The Global Sustainable Investment Alliance (GSIA) released its 2018 sustainable investment review. The report finds that sustainable investing assets in Europe, the US, Japan, Canada, and Australia and New Zealand were USD 30.7 trillion at the beginning of 2018, a 34 percent increase since 2016.

The report titled, ‘2018 Global Sustainable Investment Review,’ summarizes the status of sustainable and responsible investing in markets around the world. According to the report, sustainable investment is an investment approach that “considers environmental, social and governance (ESG) factors in portfolio selection and management.”

Sustainable investment activities and strategies encompass negative or exclusionary screening, positive/best-in-class screening, norms-based screening, ESG integration, sustainability-themed investing, impact/community investing and corporate engagement and shareholder action.

In 2018, the largest sustainable investment strategies are negative/exclusionary screening (USD 19.8 trillion), ESG integration (USD 17.5 trillion) and corporate/shareholder action (USD 9.8 trillion). Negative screening is the predominant strategy in Europe.

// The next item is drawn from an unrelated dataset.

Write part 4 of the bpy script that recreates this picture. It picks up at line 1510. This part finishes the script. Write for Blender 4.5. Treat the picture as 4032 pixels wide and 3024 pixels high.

ESG integration is the most common strategy in the US, Canada, and Australia and New Zealand in asset-weighted terms. In Japan, corporate engagement and shareholder action is the dominant strategy. Sustainable investing is increasingly accessible, with sustainable investing options available through an array of investment vehicles.

The report finds that sustainable investing represents 63 percent of professionally managed assets in Australia and New Zealand, the highest share of any region in the world. In Australia, 78 percent of responsible investing assets are managed through ESG integration and corporate engagement. In Japan, responsible investing represents 18 percent of professionally managed assets, although this region is the fastest growing region of all markets.

Between 2016 and 2018, sustainable investing assets in Japan quadrupled, growing from 3 to 18 percent. The report identifies Japanese Prime Minister’s administration’s encouragement of private sector investment as part of its economic growth strategy as a key factor in driving the expansion of sustainable investment in the country.

Additional factors include growing awareness of sustainable investing in Japan and decisions by two major institutional asset owners (the Government Pension Investment Fund and the Pension Fund Association) to become signatories to the Principles for Responsible Investment (PRI).

In Canada, responsible investments account for slightly more than 50 percent of professionally managed assets, up from 38 percent in 2016. The predominant investment strategy in Canada, in asset-weighted terms, is ESG integration, followed by corporate engagement.

In Europe, the report finds: signs that while the market is maturing, sustainable investing assets grew at a “modest pace,” which, the report suggests, may partially be the result of debate over what counts as sustainable investing; and signs of consolidation in the industry.

The report further finds that some form of ESG integration is essential for sustainable investors in Europe and that there is a trend towards more active management combined with strong growth in corporate engagement strategies.

In the US, sustainable investing continues to expand, increasing by 38 percent between 2016 and 2018, and represents 26 percent of all investment assets under professional management. In 2018, 40 percent of responding managers in the US said that implementing one or more SDGs was a motivation in pursuing sustainable investing. Money managers reported that climate change was the “leading ESG issue” in asset-weighted terms.

The report concludes that investment initiatives related to implementing the SDGs, combating climate change and responding to environmental challenges were evident throughout the five regions. The report further concludes that sustainable investing is “increasingly accessible,” with sustainable investing options available through a broadening array of investment vehicles and across asset classes.

The 2018 report represents the fourth edition in the GSIA’s series on sustainable investment. The GSIA is an international collaboration of membership-based sustainable investment organizations that aims to deepen and expand the practice of sustainable investment through intentional international collaboration.